At one point, West and the other organizers drafted a 60-page report based on input from several group meetings. West argued that sending the bulky document to all the residents would be a waste of paper. No one would read it, he argued.
At the next meeting, dozens of his neighbors showed up, their reports worn from reading and covered in notes.
"It was really a series of moments like that that took over," he says. "Now, instead of being a full-time technology entrepreneur, making scads of money and being very self-important, I'm a part-time, gainfully unemployed computer hacker between the hours of 10 p.m. and 2 a.m. and spend most of all day every day working on community projects that don't pay a dime."
On evenings and weekends, kids are checking their e-mail or doing their homework at West's house. Over the past few years, he and Turner have let young men stay at their house for varying lengths of time. Some have been kicked out of their homes. Others just need a place to cool off after confrontations with other neighborhood kids.
West calls the rotating group his "gentlemen." When Democratic presidential hopeful Barack Obama was at Municipal Auditorium last month, West and his gentlemen were there. Sometimes he takes them to the symphony.
Recently, though, his routine changed.
West's 14-year-old cousin, Damon, had sometimes stayed with him. Family members saw that, under West's care, Damon was making progress. So this past summer, West became Damon's legal guardian.
The air-conditioning and cell-phone bills spiked. But that wasn't what worried West.
"Ghosts of my own childhood return to taunt," he wrote on his blog in August.

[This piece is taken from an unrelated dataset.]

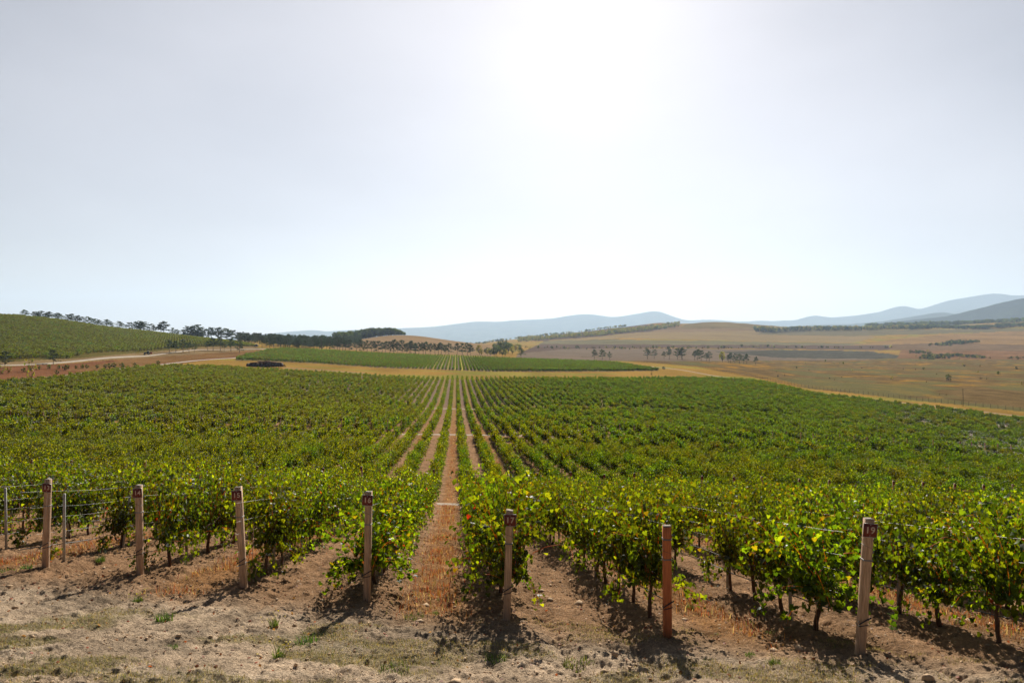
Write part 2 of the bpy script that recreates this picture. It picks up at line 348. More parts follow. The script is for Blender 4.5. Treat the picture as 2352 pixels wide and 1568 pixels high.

Damon attends Fairview Alternative School on Pittman Road near East 38th Terrace, a boot-camplike place with as many cops as administrators.
West had served on the boards of Gordon Parks Elementary School (an inner-city charter school) and the Stephanie Waterman Foundation (a program that pairs tennis lessons with tutoring). But over the past year, he has navigated the public school system as the guardian of a struggling student.
In September, West got a call from the Walgreens on Linwood and Prospect. The man on the other end of the line told him that Damon had been caught shoplifting. Fuming, West met the 14-year-old at the store, bought some poster board, and ordered him to make a sign with the words "I like to shoplift." Then West marched him outside and made him stand on the sidewalk, holding up the sign.